Oops ! I did in fact mean 10Hz to 10kHz. So much for typing these things in a hurry - spell checkers don't pick these things up.

Mea culpa ....

Regards

StanleyB
07-08-2009, 15:21
Ah yes, good point Stan...that will mean HFG will have to burn the cable in both directions...or at least mark the cables directionality after the burn process so theres no confusion later ;) :doh:
Alternatively, use the Right cable from conducting material mined in the South and the Left cable from the North.

Clive
07-08-2009, 15:31
Alternatively, use the Right cable from conducting material mined in the South and the Left cable from the North.
How about using wire from the pre-Hiroshima era?

StanleyB
07-08-2009, 15:33
How about using wire from the pre-Hiroshima era?
Was the earth's magnetic field different then:confused:?

Chippy_boy
02-09-2009, 15:28
I would like to point out that the properties of the copper mined South of the Equator are not the same as those mined in the Northern hemisphere. Due to the earth gravitational pull and magnetic rotation, the molecular structures are in anti phase between the two.

Very amusing. Shame copper isn't magnetic in the first place, LOL.

StanleyB
02-09-2009, 16:02
Neither is water, but if you pour it down the sink on the northern hemisphere it flows down the pipe in one direction, but in the southern hemisphere it flows down the other way;).

HighFidelityGuy
02-09-2009, 16:07
Neither is water, but if you pour it down the sink on the northern hemisphere it flows down the pipe in one direction, but in the southern hemisphere it flows down the other way;).

Ah but I believe this was disproved on QI. The direction of flow is determined by the diameter of the plug hole apparently. :confused:

StanleyB
02-09-2009, 16:19
It's factually correct, and has been shown on TV many times.

The Grand Wazoo
02-09-2009, 17:37
It's true. Don't believe a word Steven Fry's scriptwriter says.

Take a look at this..............

Pb69HENUZs8

Barry
02-09-2009, 19:46
Sorry Guys - it is a fallacy:

http://www.ems.psu.edu/~fraser/Bad/BadCoriolis.html

Under very controlled conditions and at least 30 degree above and below the equator there is a small difference, but a few metres each side of the equator - no.

I've tried the same myself in Sao Tome, Gabon and Kenya with no noticable effect.

Barry

StanleyB
02-09-2009, 19:58
There was a program not so long ago where two famous actors rode their bikes around the world. They carried out the experiment on TV when they crossed the equator. Distance was about 100m either side of the equator.
Might be available to download still with iPlayer.

Barry
02-09-2009, 20:07
It only needs a very small amount of bias to set the water flowing in whichever way you want.

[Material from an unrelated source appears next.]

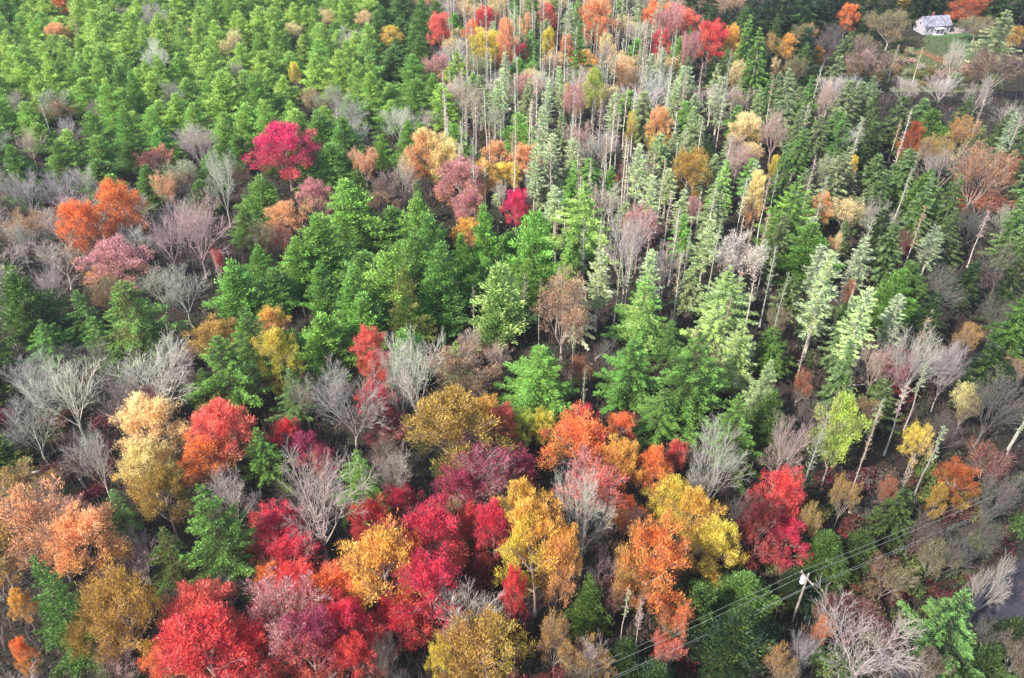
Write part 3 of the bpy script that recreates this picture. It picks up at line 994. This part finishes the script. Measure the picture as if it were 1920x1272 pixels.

Look very carefully at Chris's YouTube clip and you will see what I mean. Also the demonstrator is using three different pieces of apparatus. How do we know that the hole is identical in each case? Again it would not take much deviation from a smooth bore to induce a preferred spin.

Tony Moore
03-09-2009, 10:11
They did say at the end of that program episode (Long Way Down) that they'd been conned and it was in fact a setup.